Team white & gold represent!

Unlike “The Dress”, which neatly categorises all of humanity into two labels that are utterly unable to understand each other, the mature response to this short story is that they are both idiots.

So true. I was informed on twitter that I am Robert, that we (dudes, I am pretty sure the person meant “all men”) are all Robert.

But what I was really wondering was “why is the New Yorker publishing a story that, themes aside, appears to have come straight from my second grade reading book”?

Yeah, this. So, the big reveal is that I wouldn’t be interested in hanging around either person, and I just wasted 15 minutes of my time reading a story about them hooking up.

Not sure it’s worth reading or the discussion - but here I am typing. As a guy, maybe biased, but I feel that especially with the last word the story becomes just another Nancy Reagan morality piece; it’s designed for parents to share with their teenage daughters to convince them not to have sex, and that strange guys are creepy even if they look normal at first. No, you need years of friendship and then preferably marriage before you have sex.

No wonder it’s popular.

Meanwhile, I’ve been listening to Levar Burton Reads. This short story, the paper menagerie by Ken Liu, had me in tears in my car. Please read it instead.

Yeah, this whole thing is weird. I don’t do social media but somebody actually told me IRL (LOL!) that it was worth checking out and I’m wondering … why? I mean it makes me half feel bad for these unpleasant people who clearly don’t belong together, but it also kind of reminds me (sorry, sharing time I guess) of the four years I spent in an east coast city where I didn’t know anyone and how desperately lonely I was. So while this guy acted out much more jerkily than I would have (I mean, I hope) I kind of felt for him. And while I didn’t really like the girl who just apparently couldn’t say no and figure out how to gracefully extricate herself, she is 20 and probably doing about as well as one might expect from a woman that age.

So yeah, TL;DR version - holy shit am I glad I’m off the dating scene.

Yeah I think I am married for life, pretty sure, but I do imagine how nuts it would be to date at age 46. There are whole swaths of it I would not miss one bit, but then again… being older and having a much higher DILLIGAF quotient would make it lower stress, too.

Of course it doesn’t help that a friend of mine, who is a fairly good looking dude, got divorced (long story, not really his fault) and then started dating and telling me how crazy the modern scene was, as in, how many older women are open to fast sexual relationships.

OK, I read the story.
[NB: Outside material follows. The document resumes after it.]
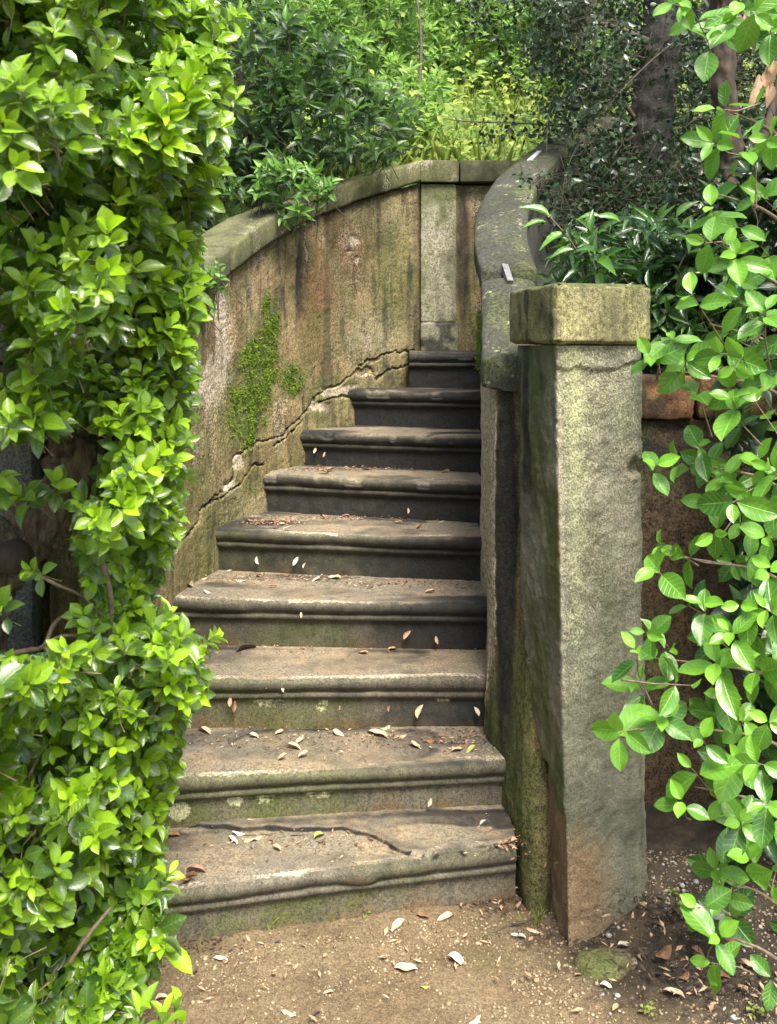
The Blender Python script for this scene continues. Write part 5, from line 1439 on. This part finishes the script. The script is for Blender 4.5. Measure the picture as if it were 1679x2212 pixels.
# seedlings and grass wisps on the path
def seedling(px, py, n, L, label, z=0.0, mat='weed', wr=.6, t=(.2, .7)):
    p = on_z(px, py, z)
    th = thing('seedling', p, label, 'plant')
    LV, TW = Leaves('far'), Batch()
    for i in range(n):
        q = p + np.array([rnd.gauss(0, L * .7), rnd.gauss(0, L * .6), .012 + rnd.random() * .012])
        sprig(LV, TW, q, np.array([0, -.1, 1]) + rvec(.2), 4, L, wr, .006, t, (80, 60), .02, False, .0006)
    emit(LV, M[mat], th, 40)
    emit_twigs(TW, M['twig'], th, 'stem')
seedling(382, 2018, 9, .014, 'small blue-green clover seedling at the left foot of the lowest step', mat='bright', wr=.8)
seedling(818, 1975, 2, .018, 'tiny two-leaved seedling on the path below the middle of the lowest step', mat='bright')
seedling(1068, 1916, 4, .012, 'tiny pale green seedling beside the right end of the lowest step', t=(.5, 1), wr=.8)
seedling(1380, 1945, 3, .018, 'small green seedling at the right foot of the pillar', mat='bright', z=.06)
seedling(1398, 2195, 6, .010, 'pale green sprout on the bottom edge of the path, right of centre', t=(.5, 1), wr=.8)
seedling(1640, 2205, 5, .012, 'pale green sprout in the bottom right corner of the soil', t=(.5, 1), wr=.8)
seedling(1445, 1945, 3, .014, 'small seedling in the dark soil right of the pillar', z=.07, mat='bright')
def wisps(px, py, n, L, label):
    p = on_z(px, py, 0); LV = Leaves('far')
    for i in range(n): LV.add(p + [rnd.gauss(0, .012), rnd.gauss(0, .01), 0], np.array([rnd.gauss(0, .45), rnd.gauss(-.2, .3), 1]), np.array([rnd.gauss(0, 1), -1, 0]), L * rnd.uniform(.6, 1.2), .05, .7)
    P, X, D, N, Lx, Wd, Tn = LV.arrays(); tv, tf, tuv = SH['far']
    V = P[:, None, :] + X[:, None, :] * (tv[None, :, 0:1] * Lx[:, None, None] * Wd[:, None, None]) + D[:, None, :] * (tv[None, :, 1:2] * Lx[:, None, None]) + N[:, None, :] * (tv[None, :, 2:3] * Lx[:, None, None])
    Fc = (tf[None] + (np.arange(n) * len(tv))[:, None, None]).reshape(-1, 4)
    tag(obj('grass_tuft', V.reshape(-1, 3), Fc, M['weed'], None, attrs={'tint': np.repeat(Tn, len(tv))}, uv=np.tile(tuv, (n, 1)), origin=p), label, 'grass')
wisps(575, 2015, 4, .05, 'few thin grass blades against the riser of the lowest step')
wisps(1160, 1995, 14, .05, 'dry grass tuft at the left foot of the pillar')
V, Fc = tube(catmull([on_z(1065, 2015, .008), on_z(1100, 2000, .010), on_z(1150, 1985, .02), on_z(1185, 1965, .03)], 6), [.002, .003, .0015], 6, 1, .2)
tag(obj('fallen_twig', V, Fc, M['darktwig'], None, origin=on_z(1125, 1992, 0)), 'thin dark fallen twig on the path left of the pillar foot', 'twig')
print('objects', len(bpy.data.objects), 'polys', sum(len(m_.polygons) for m_ in bpy.data.meshes))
It’s … sad.

Dudes, learn how to kiss right. Maybe these two people were a bad match, fine, but that part should have been fixable!

Holy cow that was bad. Really, really bad. I thought the New Yorker had some kind of reputation for good writing. Whew. Got bored about 200 words in, had to skim the rest. Nice lazy ending right off Reddit.
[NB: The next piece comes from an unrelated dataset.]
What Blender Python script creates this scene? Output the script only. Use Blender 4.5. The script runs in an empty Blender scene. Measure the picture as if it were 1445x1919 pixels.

I look at them more as a couple of fuckups rather than idiots, since idiot seems to imply an incurable condition. And who among us hasn’t known, or likely even been, a fuckup at one time or another?

For relationship stories, I kind of like Gift of The Magi. That’s a classic. You should be able to retell good stories yourself, not rely on first year creative writing dialog.
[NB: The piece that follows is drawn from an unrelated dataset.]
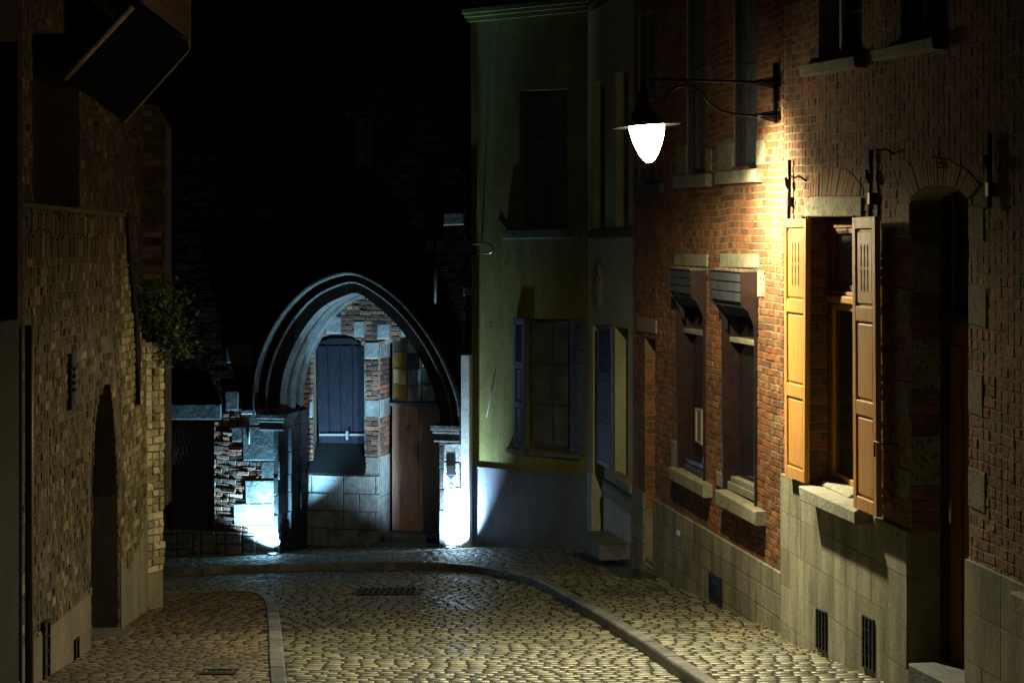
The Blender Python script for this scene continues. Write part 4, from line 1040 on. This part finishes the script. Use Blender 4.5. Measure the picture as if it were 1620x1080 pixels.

“A date,” she said to her imaginary boyfriend. “He called that a date.” And they both laughed and laughed.

WhyTF would you link that here!? You knew it would induce people to actually read it. Someone is getting coal in their stocking, and if you live nearby, maybe one through the front window too.

It liked it. I thought it rang pretty true to a lot of unfortunate hook-ups/relationships I’ve witnessed (maybe even been part of?). Of course, most of these hook-ups take place between people in their late-teens and early-twenties, but everyone doesn’t have to move at the same speed.

I’m not terribly surprised it’s bringing out reaction from insecure men who’ve been on the receiving end of that text. That can be a harsh look in the mirror, for sure.

Someone IRL told me to read it too – in fact, she said I should read it because a chapter of the novel I’m writing reminded her of it. Holy hell! That’s bad news.



I had no idea the emojis got italicized in quotes. Heh.